Coaching his own basketball program, and starting at a small school instead of climbing the ladder as a Division I assistant, has always been his plan – not unlike his father’s path. Steve Alford was also 27 when he got his first head coaching job at a small, NCAA Division III Indiana school – Manchester University in 1991.

“I think one, the experience of running your own team – running your own program – is something I always wanted. It was the dream that I had,” said Kory Alford. “In talking to my dad over the years and how much he loved his time at Manchester (from 1991-95), it just felt like the thing I wanted to do.”
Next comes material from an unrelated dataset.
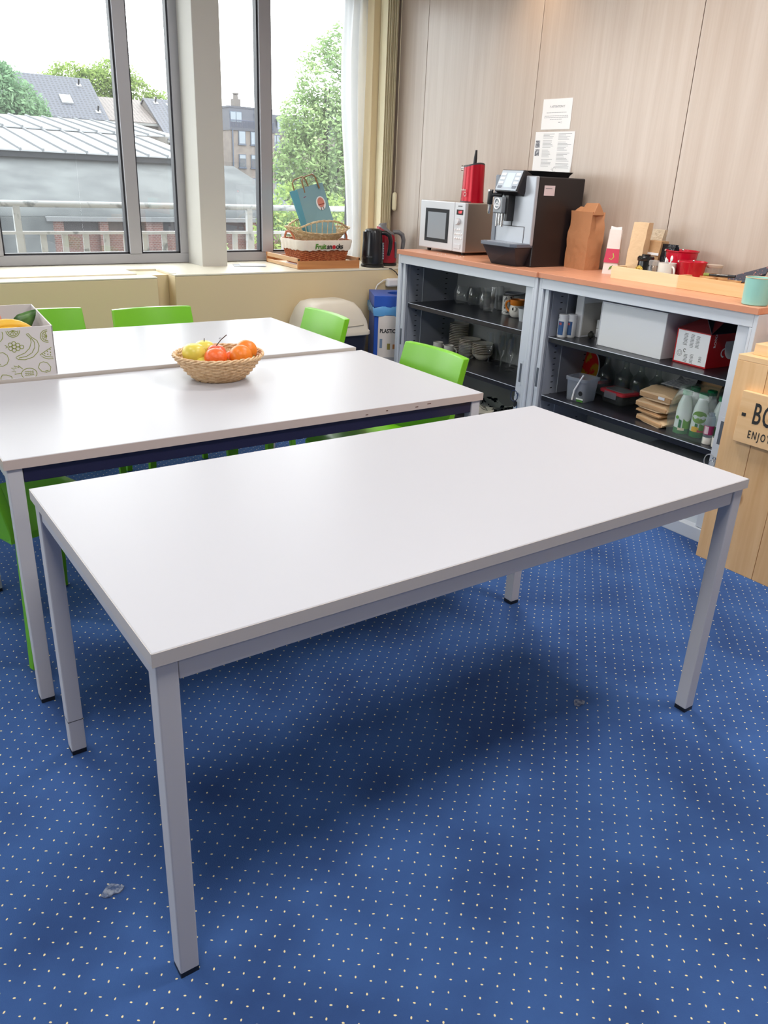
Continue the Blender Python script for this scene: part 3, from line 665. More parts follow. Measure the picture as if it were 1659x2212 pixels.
rt = MB(); rt.M = Matrix.Rotation(-.22, 4, 'X') @ Matrix.Rotation(PI/2, 4, 'X'); rt.tube([(.1145*math.cos(a), .1145*math.sin(a), .006) for a in [2*PI*i/40 for i in range(40)]], .003, 6, True); rt.build('rim', M_CAB, t, smooth=60)
carafe = [(.036, 0), (.046, .006), (.047, .10), (.043, .125), (.022, .150), (.015, .168), (.0145, .215), (.017, .225), (.0148, .225), (.0125, .214), (.013, .17), (.02, .15), (.041, .124), (.045, .1), (.044, .008), (.001, .006)]
for p, lb in (((4.13, 1.105), 'tall glass carafe nearest the red round tray'), ((4.14, .99), 'tall glass carafe, second from the red round tray'), ((4.15, .90), 'tall glass carafe behind the food container'), ((4.155, .80), 'tall glass carafe behind the pile of paper bags')):
    lathe_thing('carafe', lb, 'carafe', (*p, S2), carafe, M_GLASS2, 'bottle', 'glass carafes on the lower shelf')
def container(loc, label, w_, d_, rz):
    t = thing('food_container', label, 'container', loc, rz)
    def rr(a, b, z): return [(x, y, z) for x, y in rrect(a, b, .02)]
    MB().loft([rr(w_*.86, d_*.84, 0), rr(w_*.88, d_*.86, .003), rr(w_, d_, .055), rr(w_*.97, d_*.96, .055), rr(w_*.85, d_*.83, .006)], (True, True)).build('dish', M_GLASS2, t, smooth=40)
    lid = MB().loft([rr(w_*1.03, d_*1.04, .052), rr(w_*1.05, d_*1.06, .056), rr(w_*1.05, d_*1.06, .064), rr(w_*1.0, d_*1.0, .068)], (True, True)).build('lid', mat('red_lid', rgb(205, 60, 72), .35), t, smooth=40)
    MB().loft([rr(w_*.8, d_*.74, .068), rr(w_*.78, d_*.72, .070)], (True, True)).build('lid_window', mat('grey_lid', rgb(120, 124, 126), .3), lid)
    B(-w_*.25, w_*.25, -d_*.56, -d_*.53, .03, .064).build('clip', M_PLASTCLEAR, lid, bevel=.002)
container((4.06, .945, S2), 'glass food container with red lid in front of the carafes', .165, .12, FX-.08)
container((4.16, 1.175, S2), 'second red lid container half hidden behind the tub', .11, .10, FX)
def pouch(name, label, loc, rz, w_, d_, h_, m, lean=0., top=.35, n=7, seed=1, tilt=None, cat='bag', fold=True):
    """upright paper pouch: rectangular base closing to a flat crimped top"""
    rnd = random.Random(seed); t = thing(name, label, cat, loc, rz)
    if tilt: t.rotation_euler = tilt
    rings = []
    for k in range(n+1):
        v = k/n; dd = d_*(1-(1-top)*max(0, (v-.45)/.55)**1.3); ww = w_*(1+.03*math.sin(PI*v))
        ox = lean*v*v
        ring = []
        for (ux, uy) in ((-1, -1), (-.33, -1.06), (.33, -1.06), (1, -1), (1.04*(1-.5*max(0, v-.4)), 0), (1, 1), (.33, 1.06), (-.33, 1.06), (-1, 1), (-1.04*(1-.5*max(0, v-.4)), 0)):
            j = .018*w_*v if k else 0
            ring.append((ux*ww/2+ox+rnd.uniform(-j, j)*2, uy*dd/2+rnd.uniform(-j, j)*2, h_*v+(rnd.uniform(-j, j) if 0 < k < n else 0)))
        rings.append(ring)
    b = MB().loft(rings).build('paper_body', m, t, smooth=25)
    return t
# pile of kraft bags lying flat
for k, (w_, d_, z, h_, off, lb) in enumerate(((.19, .26, 0, .042, 0, 'lowest kraft coffee bag of the pile'), (.17, .25, .043, .022, .01, 'thin folded kraft bag second from the bottom of the pile'), (.20, .26, .066, .047, .0, 'third kraft bag of the pile, with pale front'), (.19, .25, .114, .055, -.015, 'topmost kraft bag of the pile with white sticker'))):
    t = thing('paper_bag', lb, 'bag', (3.885, .615+off, S2+z), FX-.16+.07*(k-1))
    rnd = random.Random(k); rings = []
    for j in range(9):
        v = j/8; ring = []
        hh = h_*(.55+.45*math.sin(PI*min(1, v*1.15+.12)))
        for i in range(14):
            a = 2*PI*i/14; cx = math.copysign(abs(math.cos(a))**.55, math.cos(a)); cz = math.copysign(abs(math.sin(a))**.6, math.sin(a))
            ring.append((cx*w_/2*(1+rnd.uniform(-.03, .03)), v*d_+.006*math.sin(i), max(0, hh/2+cz*hh/2+rnd.uniform(-.004, .004))))
        rings.append(ring)
    b = MB().loft(rings).build('paper_body', M_KRAFTL if k != 1 else M_KRAFT, t, smooth=30)
    B(-w_*.46, w_*.46, -.006, .004, h_*.15, h_*.5).build('fold', M_KRAFT, t, bevel=.002)
    if k == 3: B(.02, .055, -.0075, -.0055, h_*.28, h_*.28+.013).build('sticker', M_WHITE, t)
t = thing('receipt', 'printed white slip lying on top of the kraft bags', 'paper', (3.99, .60, S2+.175), FX)
MB().add([(-.06, 0, 0), (.05, .01, -.004), (.06, .11, .012), (-.03, .12, .022)], [(0, 1, 2, 3)]).build('slip', M_PAPER, t, solid=.001)
q = MB()
for k in range(7): q.add([(-.05+.01*k*.3, .01+.014*k, .003+.0025*k), (.04, .016+.014*k, .002+.0022*k), (.04, .020+.014*k, .0025+.0022*k), (-.05+.01*k*.3, .014+.014*k, .0035+.0025*k)], [(0, 1, 2, 3)])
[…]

Kory has been considered a “future” coach since his La Cueva days, which is why he chose to walk on at UNM and UCLA and learn the craft from the inside at a high level.

“Man, he’s going to be an awesome coach,” Kory’s brother, Bryce Alford, told the Journal in 2015 during the Bruins’ Sweet 16 run. “He’s in a good spot learning from my dad and my grandpa and everyone else around here he’s learning from. He’s got a lot of good mentors around him. I think he’s going to be a real good one.”

Since graduating from UCLA, Kory has worked in non-assistant coaching roles on his dad’s staff’s at UCLA and then at Nevada this past season. He likely could land a Division I assistant’s job if he wanted.

Instead, Kory and his wife, Eldorado High graduate Haley Alford (formerly Tricarico), will move to Indiana where he will be the third generation of Alfords to coach in the state.

Dad, despite losing a valued staff member, said he couldn’t be happier.

“Just super proud of him,” Steve Alford wrote in a text message. “He’s really good at what he does. It’s unbelievable how life comes full circle. When I was 27 got my start at Manchester now he’s 27 and gets his start at Huntington the schools are literally 20 miles apart.”

Kory Alford is shown from action as a UNM Lobo in November 2011. (Dean Hanson/Albuquerque Journal)

Kory says his brand of coaching will feature a “very, very data driven” approach and, while he has “a million different ideas” in his head, one thing people can expect without a doubt is the Foresters are “definitely going to be a team that shoots quite a few 3s, I can guarantee that much.”

As for one core principle he hopes to emulate from his dad’s teams through the years, Kory had no hesitation.

“It’s consistency,” he said. “I think it’s just ignoring the outside noise and showing up to work every day and just give it your all. … We’ve always been a well-prepared staff and had our players well prepared.”